Узнав об аресте, я написала заявление в МК и отнесла его Н. С. Хрущеву. Он сказал: «Сиди. Ты не имеешь к этому делу никакого отношения и нечего разводить ужасы. Тебе что, вожжа под хвост попала?» Но я настаивала на освобождении меня от работы секретарем и разрешении созвать для этого пленум райкома. Хрущев позвонил Маленкову, и тот дал согласие. Пленум состоялся на следующий день. Пришедший на пленум секретарь горкома Братановский (позднее он погиб в застенках НКВД) поставил вопрос о переброске меня на работу начальником управления зрелищных предприятий Московского Совета. О причинах он не сказал, и пленум подавляющим большинством голосов отверг перемещение. Тогда я сама объяснила фактическое положение дел. После этого мою просьбу удовлетворили, но не вывели из состава райкома, осталась я и в составе горкома партии.

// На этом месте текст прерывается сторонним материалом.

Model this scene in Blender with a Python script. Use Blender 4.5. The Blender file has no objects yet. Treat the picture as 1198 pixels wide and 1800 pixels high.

Работы в управлении было очень много, я увлеклась ею. Вечера обычно проводила в театрах, домой приходила очень поздно. Вскоре нагрянула новая беда. Мой второй муж, Роман Иванович Млиник, член партии с 1918 года, профессор педагогики, преподавал во Всесоюзном коммунистическом институте политпросвещения, когда его исключили из партии «за потерю бдительности» и арестовали. В тот вечер я возвращалась домой поздно ночью и была удивлена тем, что все окна квартиры освещены. Дверь мне открыл человек в форме НКВД. Спрашиваю: «В чем дело?» — «В вашей квартире обыск». — «У меня?» — «Нет, у вашего мужа, Млиника».
Захожу в комнату. Роман сидит на диване, обнявшись с дочками Наташей и Элей. Из письменного стола все вывалено, большой деревянный ящик с рукописями мужа об известном чешском педагоге-гуманисте Яне Амосе Коменском перевернут. Полный разгром с книгами, а у нас их много — несколько тысяч. Швыряют на пол носильные вещи. Потом комнату мужа опечатали, предложив предварительно мне забрать свои вещи, повесили на двери замок. Трудно передать мое состояние в эти минуты. Когда мужа уводили, мы с ним горячо расцеловались, девочки повисли у него на шее. Слез у меня не было, были отчаяние и ужас.
Когда дверь за ним закрылась, мне еще предстояло объяснить младшим детям происшедшее. Во время обыска они спали, в комнату к ним я энкаведешников не пустила. Утром я сказала детям, что папа уехал в командировку. Самый младший, восьмилетний Лева, увидев запечатанной комнату, сказал: «Мама, а может, он уехал в такую же командировку, как папа Лени Рабиновича?»